The Role of Stress Testing and Regulatory Standards
It is important to note that a change in how a bank funds its loans does not lead to a relaxation of regulatory standards. UK lenders are governed by strict rules from the Prudential Regulation Authority (PRA). Even with increased capital, Cynergy Bank must still apply rigorous stress tests to ensure that buy-to-let properties can remain affordable if interest rates rise. Currently, most lenders require a rental cover ratio of at least 125% to 145% at a stressed interest rate, often around 5.5% or higher. Securitisation does not bypass these safety measures, meaning that while money may be more available, it will still only be lent to those whose property yields can support the required debt levels.
Wider Market Signals and Investor Confidence
When a bank successfully completes its first securitisation, it is often seen as a vote of confidence in the quality of its underlying loan book. This institutional backing suggests that the UK buy-to-let market is viewed as a stable asset class by large-scale investors. This can have a secondary effect of encouraging other specialist lenders to remain active, preventing a stagnation of the market. For the individual investor, this provides a more stable landscape where financing is less likely to suddenly disappear during periods of economic volatility.

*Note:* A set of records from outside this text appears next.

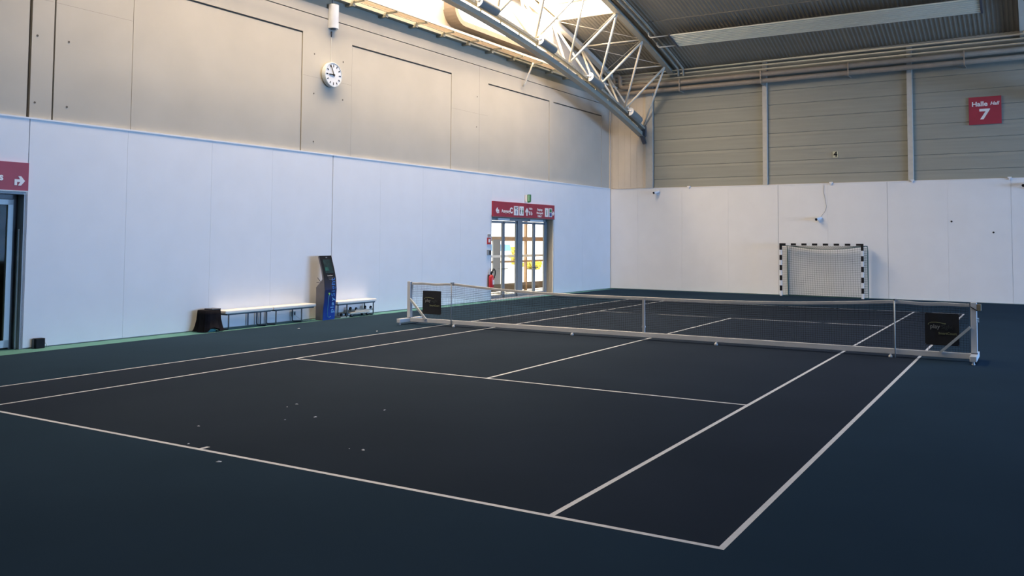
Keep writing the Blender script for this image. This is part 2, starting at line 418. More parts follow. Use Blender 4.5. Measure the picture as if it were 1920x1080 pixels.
panels('F', 'wall_far_lining', M_white_far, sf, 4.42, [], {-1.56: .014, 2.56: .010, 6.65: .007})
# corner trim
struct(MB().box(-9.12,-9.07,-0.08,-0.02,4.4,8.6), 'trim_1', M_cream, 'F')

# ---- right wall, back wall (behind the camera) with glazing on the right
b = MB(); b.box(XR, XR+.3, YB, 18.6, 5.6, 12.6); b.box(XR, XR+.3, YB, 18.6, -0.3, 0.5); b.box(XR, XR+.3, YB, -6, 0.5, 5.6); b.box(XR, XR+.3, 16.5, 18.6, 0.5, 5.6)
b.build('wall_right', M_metal_wall)['kind'] = 'structure'
b = MB(); b.box(-9.8, XR+.3, YB-.3, YB, -0.3, 9.6)
b.build('wall_back', M_metal_wall)['kind'] = 'structure'
wf = MB()
for y in [-6+2.25*i for i in range(11)]: wf.box(XR-0.05, XR+0.1, y-0.04, y+0.04, 0.5, 5.6)
for z in (0.5, 3.0, 5.56): wf.box(XR-0.05, XR+0.1, -6, 16.5, z, z+0.06)
wfo = wf.build('window_3', M_alu); wfo['kind'] = 'structure'
MB().add([(XR+0.03,-6,0.5),(XR+0.03,16.5,0.5),(XR+0.03,16.5,5.6),(XR+0.03,-6,5.6)], [(0,1,2,3)]).build('window_pane', M_blue_glow, wfo)

# ---- corrugated roof with roof-light strips over the trusses
TR = [-7.45, 8.55, 24.55]     # truss axes
HW = 1.22                       # half width of the strip between the top chords
YL0, YL1 = -8.6, 12.42         # extent of the roof light over the first truss
def corr(b, x0, x1, y0, y1, pitch=0.15, dep=0.013):
    xs = []; x = x0
    while x < x1:
        for dx, dz in ((0,0),(0.035,0),(0.06,dep),(0.115,dep),(0.15,0)):
            if x+dx <= x1+1e-6: xs.append((x+dx, dz))
        x += pitch
    xs.append((x1, 0))
    ny = max(1, int((y1-y0)/1.2)); o = len(b.v); nx = len(xs)
    for j in range(ny+1):
        y = y0+(y1-y0)*j/ny
        for x, dz in xs: b.v.append((x, y, roof_z(y)+dz))
    for j in range(ny):
        for i in range(nx-1): b.f.append((o+j*nx+i, o+j*nx+i+1, o+(j+1)*nx+i+1, o+(j+1)*nx+i)); b.m.append(0)
b = MB(); xa = -9.6
for t in TR:
    corr(b, xa, t-HW, YB-.3, 18.5)
    corr(b, t-HW, t+HW, YL1, 18.5); corr(b, t-HW, t+HW, YB-.3, YL0)
    xa = t+HW
corr(b, xa, XR+.3, YB-.3, 18.5)
xa = -9.6
for x0, x1 in ((-5.9, TR[1]-1.5), (TR[1]+1.5, TR[2]-1.5)):      # sheet overlaps
    for y in (13.70, 9.2, 4.7, 0.2, -4.3, -8.8): b.box(x0, x1, y-0.02, y+0.02, roof_z(y)-0.012, roof_z(y)+0.02)
for t in TR:
    for y in (15.3,): b.box(t-HW, t+HW, y-0.02, y+0.02, roof_z(y)-0.012, roof_z(y)+0.02)
b.build('ceiling', M_roof)['kind'] = 'structure'
for i, t in enumerate(TR):
    fr = MB(); n = 24
    for sx in (-1, 1):
        for j in range(n):
            ya = YL0+(YL1-YL0)*j/n; yb = YL0+(YL1-YL0)*(j+1)/n; x0 = t+sx*HW; x1 = t+sx*(HW+0.06)
            fr.add([(x0,ya,roof_z(ya)-.03),(x0,yb,roof_z(yb)-.03),(x0,yb,roof_z(yb)+.07),(x0,ya,roof_z(ya)+.07),
                    (x1,ya,roof_z(ya)-.03),(x1,yb,roof_z(yb)-.03),(x1,yb,roof_z(yb)+.07),(x1,ya,roof_z(ya)+.07)],
                   [(0,1,2,3),(5,4,7,6),(0,4,5,1)])
    for y in (YL0, YL1): fr.box(t-HW, t+HW, y-0.03, y+0.03, roof_z(y)-0.04, roof_z(y)+0.10)
    for y in (10.9, 7.4, 3.9, 0.4): fr.box(t-HW, t+HW, y-0.12, y+0.12, roof_z(y)-0.18, roof_z(y)+0.06)
    fo = fr.build('window_%d' % (4+i), M_cream); fo['kind'] = 'structure'
    g = MB()
    for j in range(n):
        ya = YL0+(YL1-YL0)*j/n; yb = YL0+(YL1-YL0)*(j+1)/n
        g.add([(t-HW,ya,roof_z(ya)+.06),(t+HW,ya,roof_z(ya)+.06),(t+HW,yb,roof_z(yb)+.06),(t-HW,yb,roof_z(yb)+.06)], [(0,1,2,3)])
    g.build('window_pane', M_roof_glow if i == 0 else M_roof_cool, fo)

# ================================================================ ROOF TRUSSES
def node_z(y): return 9.87-0.0067*(y+2)**2
def low_z(y): return node_z(y)-0.44
def make_truss():
    root = thing('roof_truss', 'long cream lattice roof truss by the left wall, with grey lower chord', 'roof truss')
    bx = -7.5
    ybot = [18.05]; y = 15.9
    while y > -20: ybot.append(y); y -= 2.55
    ytop = [17.1]+[(a+c)/2 for a, c in zip(ybot[1:-1], ybot[2:])]
    ytop = [17.1, 14.65, 12.15]
    y = 12.15-2.55
    while y > -19.5: ytop.append(y); y -= 2.55
    ybot = [18.05, 15.95, 13.4]; y = 10.85
    while y > -21: ybot.append(y); y -= 2.55
    # lower chord
    lc = MB(); ups = [18.1-0.6*i for i in range(66)]
    for a, c in zip(ups[:-1], ups[1:]):
        lc.beam((bx-0.02, a, low_z(a)+0.09), (bx-0.02, c, low_z(c)+0.09), 0.18, 0.17)
        lc.beam((bx-0.02, a, low_z(a)-0.005), (bx-0.02, c, low_z(c)-0.005), 0.24, 0.02)
    part(lc, 'lower_chord', M_chord, root)
    tr = MB()
    for k, (a, c) in enumerate(zip(ups[:-1], ups[1:])):
        for dx in (-0.08, 0.08): tr.beam((bx+0.10+dx, a, low_z(a)+0.32), (bx+0.10+dx, c, low_z(c)+0.32), 0.012, 0.10)
        tr.beam((bx+0.10, a, low_z(a)+0.275), (bx+0.10, c, low_z(c)+0.275), 0.16, 0.008)
        if k % 2 == 0: tr.beam((bx, a, low_z(a)+0.16), (bx, a, low_z(a)+0.30), 0.04)
        for m in range(4):
            yy = a+(c-a)*m/4; tr.beam((bx+0.19, yy, low_z(yy)+0.28), (bx+0.19, yy, low_z(yy)+0.36), 0.012)
    part(tr, 'cable_tray', M_chord, root)
    # upper chords
    for sx, xx in ((1, bx+1.45), (-1, bx-1.35)):
        t = MB()
        for a, c in zip(ups[:-1], ups[1:]):
            za, zc = roof_z(a)-0.15, roof_z(c)-0.15
            t.beam((xx, a, za), (xx, c, zc), 0.17, 0.20)
            t.beam((xx, a, za-0.10), (xx, c, zc-0.10), 0.24, 0.02)
        part(t, 'upper_chord', M_chord if sx > 0 else M_truss, root)
    def topn(sx, y): return (bx+(1.42 if sx > 0 else -1.32), y, roof_z(y)-0.28)
    # lattice struts
    for sx in (1, -1):
        seq = []
        for k, yt in enumerate(ytop):
            for yb in (ybot[k], ybot[k+1]):
                zb = node_z(yb)-0.05 if yb < 18 else node_z(yb)
                q = (bx+0.07*sx, yb, zb)
                pt = MB().tube([topn(sx, yt), q], 0.045, 8)
                part(pt, 'strut', M_truss, root, smooth=True)
    # cross struts and thin bracing rods
    for k, yt in enumerate(ytop):
        a, c = topn(-1, yt), topn(1, yt)
        part(MB().tube([(a[0],a[1],a[2]+.08), (c[0],c[1],c[2]+.08)], 0.03, 8), 'cross_strut', M_truss, root, smooth=True)
        if k+1 < len(ytop):
            d, e = topn(-1, ytop[k+1]), topn(1, ytop[k+1])
            part(MB().tube([(a[0],a[1],a[2]+.1), (e[0],e[1],e[2]+.1)], 0.011, 6), 'bracing_rod', M_truss, root)
            part(MB().tube([(c[0],c[1],c[2]+.1), (d[0],d[1],d[2]+.1)], 0.011, 6), 'bracing_rod', M_truss, root)
    # wall shoe
    sh = MB().beam((bx-0.02, 18.0, 6.85), (bx+0.15, 18.0, 6.40), 0.12, 0.14).box(bx-0.15, bx+0.2, 17.95, 18.15, 6.75, 7.2)
    part(sh, 'wall_bracket', M_dark, root)
    return root
T1 = make_truss()
for dx, lb in ((16, 'second roof truss, cut by the right edge at the top of the picture'), (32, 'third roof truss, farthest to the right of the hall')):
    t = copy_tree(T1); t.location.x += dx; t['label'] = lb

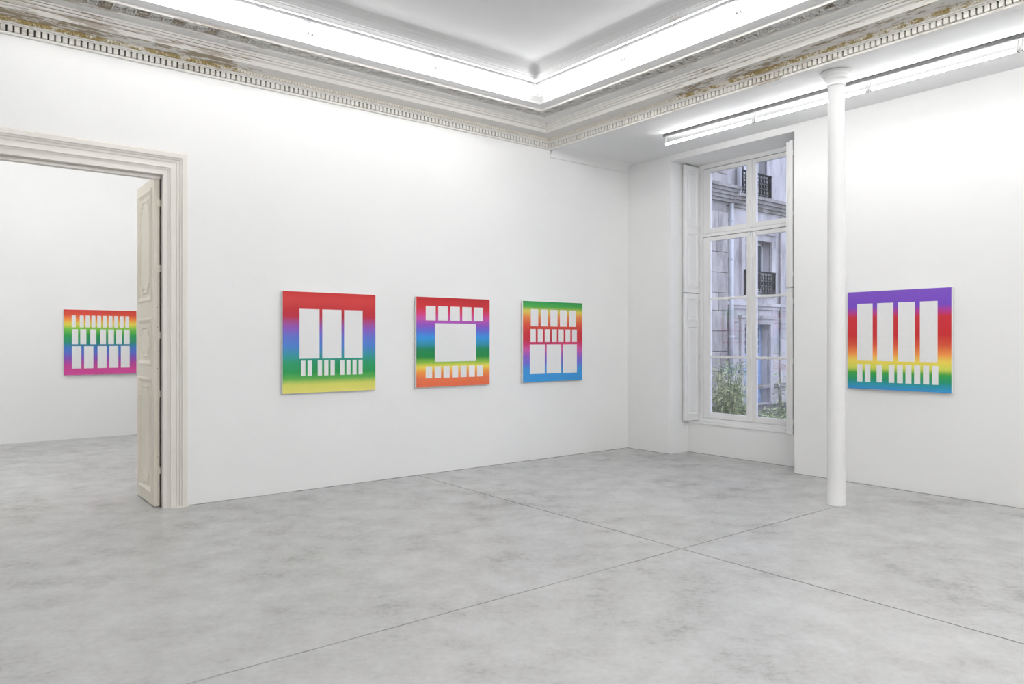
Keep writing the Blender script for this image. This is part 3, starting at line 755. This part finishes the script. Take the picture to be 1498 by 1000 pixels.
# windows
def farwindow(a, b, z0, z1, y0=YP+.28):
    bm = bmesh.new(); m_ = (a+b)/2
    for (p, q) in ((a,m_),(m_,b)):
        box(bm,(p,y0,z0),(p+.08,y0+.06,z1)); box(bm,(q-.08,y0,z0),(q,y0+.06,z1)); box(bm,(p,y0,z1-.1),(q,y0+.06,z1)); box(bm,(p,y0,z0),(q,y0+.06,z0+.3)); box(bm,(p,y0,z0+(z1-z0)*.45),(q,y0+.06,z0+(z1-z0)*.45+.05))
    w = obj('window', bm, M['pipe'], bld)
    for (p, q) in ((a,m_),(m_,b)): boxo('pane', (p+.08,y0+.03,z0+.3),(q-.08,y0+.036,z1-.1), M['darkglass'], w)
farwindow(wL, wR, wB, wT); farwindow(uL, uR, uB, uT)
# surrounds
def surround(a, b, z0, z1, w=.28, pr=.10, nm='surround'):
    bm = bmesh.new(); box(bm,(a-w,YP-pr,z0),(a,YP+.02,z1+w)); box(bm,(b,YP-pr,z0),(b+w,YP+.02,z1+w)); box(bm,(a,YP-pr,z1),(b,YP+.02,z1+w))
    box(bm,(a-w-.04,YP-pr-.06,z1+w),(b+w+.04,YP+.02,z1+w+.1)); obj(nm, bm, M['facade'], bld)
surround(dL,dR,doorB,doorT,.2); surround(wL,wR,wB,wT,.22); surround(uL,uR,uB,uT,.18,.06)
# balcony railings
def railing(a, b, z0, z1):
    y0 = YP-.16; bm = bmesh.new()
    box(bm,(a-.1,y0-.03,z1-.05),(b+.1,y0+.03,z1)); box(bm,(a-.1,y0-.02,z0+.08),(b+.1,y0+.02,z0+.12))
    for e in (a-.1,b+.06): box(bm,(e,y0,z0),(e+.04,YP,z1))
    r = obj('balcony_railing', bm, M['iron'], bld)
    n = 11; bm = bmesh.new()
    for i in range(n+1):
        xx = a-.1+(b-a+.2)*i/n; cyl(bm,(xx,y0,z0+.1),(xx,y0,z1-.03),.014,n=6)
        if i < n:
            xm = xx+(b-a+.2)/n/2; h = z1-z0
            for zc_, rr in ((z0+h*.3,.07),(z0+h*.52,.05),(z0+h*.74,.07)):
                for s in range(8):
                    t0, t1 = s*math.pi/4, (s+1)*math.pi/4
                    cyl(bm,(xm+rr*math.cos(t0),y0,zc_+rr*1.3*math.sin(t0)),(xm+rr*math.cos(t1),y0,zc_+rr*1.3*math.sin(t1)),.012,n=4)
    obj('scrollwork', bm, M['iron'], r)
railing(wL,wR,wB,px(1105,397)[2]); railing(uL-.1,uR,px(1100,291)[2],px(1100,254)[2])
# moulded courses
def course(zt_, h, pr, x0=14, x1=36, steps=3, mat='cornice_stone', y=YP):
    bm = bmesh.new()
    for i in range(steps):
        f = 1-i/steps; box(bm,(x0,y-pr*f,zt_-h*(i+1)/steps),(x1,y+.02,zt_-h*i/steps))
    obj('moulded_course', bm, M[mat], bld)
course(px(1100,290.5)[2], .42, .40, steps=4); course(px(1100,443)[2], .22, .14, steps=2, mat='facade'); course(ZG+.7, .12, .08, steps=1)
# quoined stone pier at the left, single blocks
PX1 = px(1065,400,YP-.4)[0]; PXL = PX1-2.6
zc1 = px(1055,276,YP-.4)[2]
z = ZG; i = 0; rnd = random.Random(5)
boxo('pier_core', (PXL,YP-.36,ZG),(PX1-.03,YP+.02,14), M['cornice_stone'], bld)
while z < 10.5:
    h = .66 if i % 5 else .58
    off = [0,.45,.2,.7][i%4]; xx = PXL-off
    while xx < PX1-.05:
        wdt = rnd.choice((.85,1.0,.7)); a = max(xx,PXL); b = min(xx+wdt,PX1)
        if b-a > .05 and not (zc1-.5 < z+h/2 < zc1+.1):
            bm = bmesh.new(); box(bm,(a+.008,YP-.40-rnd.uniform(0,.012),z+.008),(b-.008,YP-.35,z+h-.008),0,.012); obj('stone_block', bm, M['stone'], bld)
        xx += wdt
    z += h; i += 1
course(zc1+.08, .48, .40, PXL-.2, PX1+.22, 5, y=YP-.4)
# ashlar blocks of the facade beside the door, shallow relief
z = ZG+.7; i = 0
while z < px(1100,449)[2]-.3:
    for (a, b) in ((PX1, dL-.26), (dR+.22, 26.5)):
        xx = a-[0,.5][i%2]
        while xx < b:
            a_, b_ = max(xx,a), min(xx+1.1,b)
            if b_-a_ > .1:
                bm = bmesh.new(); box(bm,(a_+.007,YP-.03,z+.007),(b_-.007,YP+.01,z+.533),0,.008); obj('stone_block', bm, M['facade'], bld)
            xx += 1.1
    z += .54; i += 1
# downpipe
dpx = px(1070,450,YP-.15)[0]
dp = None
bm = bmesh.new(); cyl(bm,(dpx,YP-.14,ZG+.1),(dpx,YP-.14,px(1068,292)[2]),.085,n=14); cyl(bm,(dpx,YP-.14,px(1068,292)[2]),(dpx,YP-.45,px(1068,284)[2]),.085,n=14); cyl(bm,(dpx,YP-.45,px(1068,284)[2]),(dpx,YP-.45,12),.085,n=14)
dp = obj('downpipe', bm, M['pipe'], bld, smooth=True); dp['label'] = 'pale vertical downpipe'
bm = bmesh.new()
for k in range(5): cyl(bm,(dpx,YP-.14,.3+k*1.3),(dpx,YP-.14,.38+k*1.3),.10,n=14)
obj('pipe_collar', bm, M['pipe'], dp)
p2 = px(1139,400)[0]; bm = bmesh.new(); cyl(bm,(p2,YP-.06,ZG),(p2,YP-.06,px(1139,318)[2]),.035,n=10); obj('thin_pipe', bm, M['cornice_stone'], bld)
# other sides of the courtyard
def plain_building(name, a, b, label):
    bm = bmesh.new(); box(bm, a, b); o = obj(name, bm, M['facade']); tag(o, label, 'building')
    return o

# bamboo
def bamboo(cx_, cy_, ztop, spread, nst, seed, label, leaves=26, lean=.25, ls=1.0):
    rnd = random.Random(seed)
    root = empty('bamboo_plant', (cx_,cy_,ZG)); tag(root, label, 'plant')
    bs = bmesh.new(); bl = bmesh.new()
    for s in range(nst):
        a = rnd.uniform(0,2*math.pi); r = rnd.uniform(0,spread)
        p = Vector((cx_+r*math.cos(a)*.6, cy_+r*math.sin(a)*.6, ZG)); H = (ztop-ZG)*rnd.uniform(.62,1.0)
        dirx = Vector((math.cos(a),math.sin(a),0))*rnd.uniform(.3,1)*lean
        pts = [p+Vector((0,0,H*t))+dirx*(t**2.2)*H*.8-Vector((0,0,.12*H*t**4)) for t in [i/7 for i in range(8)]]
        for q0,q1 in zip(pts,pts[1:]): cyl(bs,q0,q1,.006,.005,n=5,caps=False)
        for L_ in range(leaves*2):
            t = rnd.uniform(.3,1); k = min(int(t*7),6); base = pts[k].lerp(pts[k+1], t*7-k)
            az = rnd.uniform(0,2*math.pi); ln = rnd.uniform(.10,.22)*ls; w = ln*.055
            o1 = Vector((math.cos(az),math.sin(az),rnd.uniform(-.2,.7))).normalized(); sd = Vector((-math.sin(az),math.cos(az),rnd.uniform(-.4,.4))).normalized()
            dr = rnd.uniform(.15,.55)
            c = [base+o1*.03, base+o1*(ln*.4)-Vector((0,0,dr*ln*.12)), base+o1*(ln*.75)-Vector((0,0,dr*ln*.5)), base+o1*ln-Vector((0,0,dr*ln*1.0))]
            v0 = bl.verts.new(c[0]); va = bl.verts.new(c[1]+sd*w); vb = bl.verts.new(c[1]-sd*w); vc = bl.verts.new(c[2]+sd*w*.8); vd = bl.verts.new(c[2]-sd*w*.8); ve = bl.verts.new(c[3])
            bl.faces.new((v0,va,vb)); bl.faces.new((va,vc,vd,vb)); bl.faces.new((vc,ve,vd))
    obj('stems', bs, M['stem'], root)
    o = obj('leaves', bl, M['leaf'], root); o['kind'] = 'stuff'
def at(u, t):
    a = (u-749)/F_PX; fx, fy = math.cos(ang), math.sin(ang); return ((fx+a*fy)*t, (fy-a*fx)*t)
b1 = at(1058, 12.2); bamboo(b1[0], b1[1], 1.48, .45, 30, 1, 'tall pale green bamboo behind the left window panes', 48, .16)
b2 = at(1086, 13.6); bamboo(b2[0], b2[1], .95, .30, 18, 2, 'shorter bamboo clump right of the tall one outside the window', 40, .16)
b3 = at(1128, 12.4); bamboo(b3[0], b3[1], .52, .5, 26, 4, 'low arching bamboo outside the right lower pane', 36)
b5 = at(1148, 15.0); bamboo(b5[0], b5[1], 1.32, .15, 4, 9, 'thin single sprig of bamboo at the right window edge', 30, .1)
# low dark shrub band behind
def shrub(x_, y_, r, zt_, seed, label):
    rnd = random.Random(seed); bl = bmesh.new()
    for i in range(1500):
        a = rnd.uniform(0,2*math.pi); rr = r*math.sqrt(rnd.random()); zz = ZG+(zt_-ZG)*rnd.random()**.6*(1-(rr/r)**2*.5)
        p = Vector((x_+rr*math.cos(a), y_+rr*math.sin(a), zz)); d = Vector((rnd.uniform(-1,1),rnd.uniform(-1,1),rnd.uniform(-.5,1))).normalized()*.07; e = d.orthogonal().normalized()*.025
        bl.faces.new([bl.verts.new(q) for q in (p,p+d*.5+e,p+d,p+d*.5-e)])
    root = obj('shrub', bl, M['hedge'], origin=(x_,y_,ZG)); tag(root, label, 'shrub')
    bs = bmesh.new()
    for i in range(14):
        a = rnd.uniform(0,2*math.pi); cyl(bs,(x_,y_,ZG),(x_+r*.7*math.cos(a),y_+r*.7*math.sin(a),zt_-.2),.008,n=5,caps=False)
    obj('stems', bs, M['stem'], root)
s1 = at(1140, 14.2); shrub(s1[0], s1[1], .45, .25, 11, 'dark leafy shrub behind the low bamboo at the right')
s2 = at(1060, 14.5); shrub(s2[0], s2[1], .42, .15, 12, 'dark leafy shrub behind the tall bamboo clumps')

The Distinction Between Private and Institutional Lending
Investors should distinguish between the source of the bank's money and the administration of the loan. Even if a mortgage is securitised, the landlord continues to deal with Cynergy Bank for their day-to-day requirements, such as interest rate switches or redemptions. The primary change is behind the scenes at the bank's treasury department. The main practical difference for the borrower is that a bank using securitisation is often more agile and able to respond to market changes faster than a traditional building society that relies on savers' deposits.
Practical Next Steps for Landlords
Investors looking to take advantage of this increased capital should prepare their portfolios for scrutiny. When a lender is preparing for securitisation, they require high levels of data accuracy and compliance. Landlords can improve their chances of securing finance by ensuring that all property documentation is in order.
- Ensure all HMO licences are up to date and clearly documented.
- Keep accurate records of limited company accounts and director details.
- Verify that Energy Performance Certificates (EPCs) meet current and anticipated legal requirements.
- Work with a specialist mortgage broker who understands which lenders have recently bolstered their capital reserves.
Considerations Regarding Market Volatility
While securitisation is generally positive for supply, it does link the mortgage market more closely to global financial markets. If there is significant volatility in the bond markets, the cost of securitising loans can rise quickly, which may lead to sudden withdrawals of mortgage products or rapid price increases. Investors should remain mindful that while Cynergy Bank’s move increases capacity, the broader economic climate, including inflation data and government fiscal policy, will continue to dictate the floor for interest rates. The key remains the yield of the property and its ability to withstand different economic cycles, rather than the specific funding mechanism of any single lender.